Monday, June 15, 2009

Keeping Track of Your Examples for Teaching II

Behold, I have decided upon a method for keeping track of potentially useful resources for teaching sociology!

First, I want to thank all of you who have provided excellent advice on this topic. If you, dear reader, are seeking a method but are not inspired by the one I shall outline below, it may behoove you to check out the comments on this post.

Social bookmarking sites are great, as I've mentioned. But I don't stick with them. Partly this is because I can't rely on browser plug-ins, add-ons, desktop applications, or whatever. I do not use the same computer religiously. It just doesn't work for me. And that extra step of saving things to Evernote, Delicious, Diigo, or whatever the fad of the moment is just gets to be too much. And I could just carry a flash drive or external hard drive or something and always plug it into computers not my own, thereby bringing my desktop and personalized browser with me. But I don't.

Here's what I've settled on.

I get most of my incoming from Google Reader. Google Reader, for the uninitiated, is an excellent platform for keeping track of your subscriptions to blogs and websites and whatnot. Now, if you're reading this and thinking "whoa - you can subscribe to blogs?!?", you might want to look into that first then get back to this.

Most people who use Google Reader are well aware that they can organize their subscriptions by folder. In addition to this, you can tag items in your feed. The option is at the bottom of each item - just click "edit tags." I have created special tags for various topics that I teach (race, gender, class, environment, identity, etc). Whenever I come across something that I think is useful for teaching, I tag it with something specific about the content. If I had my syllabi put together with all my lectures labeled, I might even tag it with the lecture title. But I don't. So I don't.

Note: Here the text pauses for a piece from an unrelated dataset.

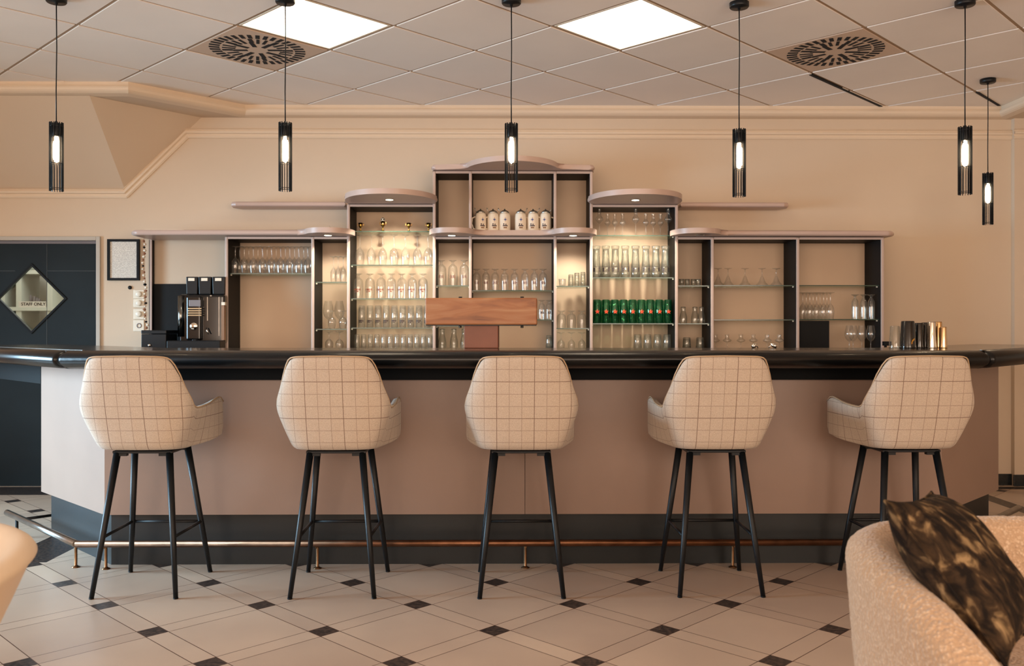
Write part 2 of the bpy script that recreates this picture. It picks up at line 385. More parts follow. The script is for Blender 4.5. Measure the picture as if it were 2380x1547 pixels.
def sweep(bm, path, prof, mapf, closed=False):
    """path: 2D points, prof: (offset along left normal, height); mapf(u, v, h) -> 3D"""
    path = [Vector(p) for p in path]; n = len(path); rings = []
    for i, p in enumerate(path):
        def nrm(a, b):
            d = (b-a).normalized(); return Vector((-d.y, d.x))
        if i == 0: m = nrm(p, path[1])
        elif i == n-1: m = nrm(path[i-1], p)
        else:
            n1 = nrm(path[i-1], p); n2 = nrm(p, path[i+1]); m = (n1+n2); m = m/(m.dot(n1))
        rings.append([bm.verts.new(mapf(p.x+m.x*d, p.y+m.y*d, h)) for d, h in prof])
    for a, b in zip(rings, rings[1:]):
        for j in range(len(prof)-1):
            bm.faces.new((a[j], a[j+1], b[j+1], b[j]))
    return rings

def tag(o, label=None, cat=None, group=None, kind=None):
    if label: o['label'] = label
    if cat: o['category'] = cat
    if group: o['group'] = group
    if kind: o['kind'] = kind
    return o
def thing(name, label, cat, loc=(0, 0, 0), rz=0, group=None):
    o = bpy.data.objects.new(name, None); COL.objects.link(o); o.empty_display_size = 0.1
    o.location = loc; o.rotation_euler = (0, 0, rz)
    return tag(o, label, cat, group)
def kids(o): return [c for c in ALLKIDS.get(o.name, [])]
def copy_tree(src, loc, label=None, rz=None):
    def rec(s, par):
        c = s.copy(); COL.objects.link(c)
        if par: c.parent = par
        for ch in list(s.children): rec(ch, c)
        return c
    r = rec(src, None); r.location = loc
    if rz is not None: r.rotation_euler = (0, 0, rz)
    if label: r['label'] = label
    return r
ORD = ['first', 'second', 'third', 'fourth', 'fifth', 'sixth', 'seventh', 'eighth', 'ninth', 'tenth', 'eleventh', 'twelfth']

# ================================================================== THE ROOM
WY = 6.84            # back wall plane
CZ = 2.908           # ceiling
XL, XR, YB = -6.0, 6.0, -3.0
# floor
bm = BM(); box(bm, XL-0.1, XR+0.1, YB-0.1, WY+0.1, -0.08, 0.0)
tag(obj('floor', bm, M['floor']), 'beige diagonal floor tiles with small black square insets', kind='structure')

# ceiling: tiles in a 625 mm grid turned 45 degrees, cut along the cornice
CX0, CY0, CD = -2.382, 5.015, 0.8839
XC1 = PX(570, 6.78); XC2 = PX(298, 6.16); XCR = PX(2327, 6.78)
def ceiling_piece(planes):
    bm = BM(); h = 0.625/2-0.011; rot = Matrix.Rotation(PI/4, 4, 'Z')
    skip = [(1.5, 0), (3.5, 0), (1, 1), (5, 1)]
    for j in range(-20, 6):
        for i2 in range(-10, 20):
            if (i2 + j) % 2 == 0: continue
            i = i2/2
            cx = CX0+i*CD; cy = CY0+j*CD/2
            if not (XL-0.4 < cx < XR+0.4 and YB-0.4 < cy < 7.3): continue
            mt = Matrix.Translation((cx, cy, 0)) @ rot
            if (i, j) in skip: continue
            box(bm, -h, h, -h, h, CZ-0.006, CZ+0.01, 0, mt)
            # the T-bars round this tile (half width each)
            b = 0.625/2
            for (x0, x1, y0, y1) in ((-b, b, -b, -h), (-b, b, h, b), (-b, -h, -h, h), (h, b, -h, h)):
                box(bm, x0, x1, y0, y1, CZ, CZ+0.012, 1, mt)
    for i, j in skip:
        mt = Matrix.Translation((CX0+i*CD, CY0+j*CD/2, 0)) @ rot; b = 0.625/2
        for (x0, x1, y0, y1) in ((-b, b, -b, -h), (-b, b, h, b), (-b, -h, -h, h), (h, b, -h, h)):
            box(bm, x0, x1, y0, y1, CZ, CZ+0.012, 1, mt)
        if i in (1, 5): box(bm, -h, h, -h, h, CZ+0.008, CZ+0.012, 2, mt)
        else: box(bm, -h, h, -h, h, CZ+0.02, CZ+0.03, 1, mt)
    for co, no in planes:
        bmesh.ops.bisect_plane(bm, geom=bm.verts[:]+bm.edges[:]+bm.faces[:], plane_co=co, plane_no=no, clear_outer=True, dist=1e-5)
    return bm
a = ceiling_piece([((0, 6.22, 0), (0, 1, 0)), ((XL, 0, 0), (-1, 0, 0)), ((0, YB, 0), (0, -1, 0)), ((XCR+0.06, 0, 0), (1, 0, 0))])
b2 = ceiling_piece([((0, 6.22, 0), (0, -1, 0)), ((0, WY, 0), (0, 1, 0)), ((XC2-0.025, 6.22, 0), (-1, 1, 0)), ((XCR+0.06, 0, 0), (1, 0, 0))])
me_t = bpy.data.meshes.new('t'); b2.to_mesh(me_t); b2.free(); a.from_mesh(me_t)
# open dark joints beside two tiles
def jointbar(p0, p1, wdt):
    A_ = P(*p0); 
for (p0, p1) in (((1884, 169), (2048, 243)), ((2272, 209), (2322, 240))):
    ya = (CZ-CAMZ)*F/(HZ-p0[1]); yb = (CZ-CAMZ)*F/(HZ-p1[1])
    A_ = P(p0[0], p0[1], ya); B_ = P(p1[0], p1[1], yb)
    d = (B_-A_); d.z = 0; ln = d.length; ang = math.atan2(d.y, d.x)
    mt = Matrix.Translation((A_.x, A_.y, 0)) @ Matrix.Rotation(ang, 4, 'Z')
    box(a, 0, ln, -0.010, 0.010, CZ-0.010, CZ+0.006, 2, mt)
ce = obj('ceiling', a, [M['ceil'], M['grid'], M['gap']]); tag(ce, kind='structure')

# walls: back wall in pieces round the staff door
DX0, DX1, DZ = PX(-76, WY), PX(225, WY), PZ(560, WY)
bm = BM()
box(bm, XL, DX0, WY, WY+0.15, 0, 3.1); box(bm, DX1, XR, WY, WY+0.15, 0, 3.1); box(bm, DX0, DX1, WY, WY+0.15, DZ, 3.1)
tag(obj('wall_back', bm, M['wall']), kind='structure')
XP = PX(2350, WY)
bm = BM(); box(bm, XP, XR, WY-0.045, WY-0.001, 0, 2.82)
tag(obj('trim_1', bm, M['wall']), 'shallow wall projection at the far right', kind='structure')
# left wall with window opening, rear wall with openings, right wall
bm = BM()
box(bm, XL-0.15, XL, YB, 2.85, 0, 3.1); box(bm, XL-0.15, XL, 5.15, WY, 0, 3.1); box(bm, XL-0.15, XL, 2.85, 5.15, 0, 0.5); box(bm, XL-0.15, XL, 2.85, 5.15, 2.2, 3.1)
tag(obj('wall_left', bm, M['wall']), kind='structure')
bm = BM(); box(bm, XR, XR+0.15, YB, WY, 0, 3.1); tag(obj('wall_right', bm, M['wall']), kind='structure')
bm = BM()
box(bm, XL, XR, YB-0.15, YB, 0, 0.7); box(bm, XL, XR, YB-0.15, YB, 2.75, 3.1); box(bm, XL, -5, YB-0.15, YB, 0.7, 2.75); box(bm, -0.2, 1.0, YB-0.15, YB, 0.7, 2.75); box(bm, 4.8, XR, YB-0.15, YB, 0.7, 2.75)
tag(obj('wall_rear', bm, M['wall']), kind='structure')

# cornice
cprof = [(0.06, CZ+0.004), (0.06, CZ-0.034), (0.066, CZ-0.038), (0.082, CZ-0.040), (0.086, CZ-0.052), (0.082, CZ-0.066), (0.072, CZ-0.076), (0.058, CZ-0.084), (0.035, CZ-0.088), (0.0, CZ-0.092)]
xa = XC1-0.06*math.tan(PI/8); xb = XC2-0.06*math.tan(PI/8)
cpath = [(XL, 6.22), (xb, 6.22), (xa, WY), (XCR+0.06, WY), (XCR+0.06, YB)]
# offsets point into the room: path runs left to right, room lies to the right -> negative normal
bm = BM(); sweep(bm, cpath, [(-d, z) for d, z in cprof], lambda u, v, h: (u, v, h))
tag(obj('trim_2', bm, M['plaster']), 'moulded cornice under the tiled ceiling', kind='structure')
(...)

In addition to these tags, I have also tagged all teaching-related items with "sociology." This is where the "social" aspect of bookmarking comes in. You see, if I were just interested in collecting, I could just stop with my content-specific tags. Google Reader organizes everything by tag, and I can search only within a certain tag, in addition to searching all items. As a matter of fact, I've gotten to the point where if I want to find something to use as a sociological example, I'll search my reader instead of Google. It searches every blog and site I'm subscribed to, and nothing else.

But I digress.

I have added the "sociology" tag so that all teaching examples can be together under one feed. Then, I went into my settings and shared that feed. You can find it here. Subscribe to this, and you'll have instant and easy access to everything I find. Kinda like having an unpaid TA doing the legwork for you, eh?

In addition, I have put a widget of the feed on the sidebar of this blog. If you're reading this remotely, go look. I'll wait.

Why yes, it does look a bit like an AdSense block! Alas, there weren't many style options, and I'm not quite savvy enough to spiff it up. But I'll share the code with you if you want to put a widget on your blog. Just email me (it also takes a lot of legwork and tech savvy to post code on Blogger, which just tries to read it rather than post it as-is).

I'll let you know how this system works out. But right now I'm feeling pretty good about it.

UPDATE: I forgot to mention the limitations. Of course, I don't get EVERYTHING from Google Reader. And this is where the add-on comes into play (there's no escape!). Google Reader offers a bookmarklet, "Note in Reader," which allows you to save, share, tag, star, or note anything you come across on the web. It's rather handy. And if I'm away from my computer, I can email myself the link. I always have Gmail up, after all.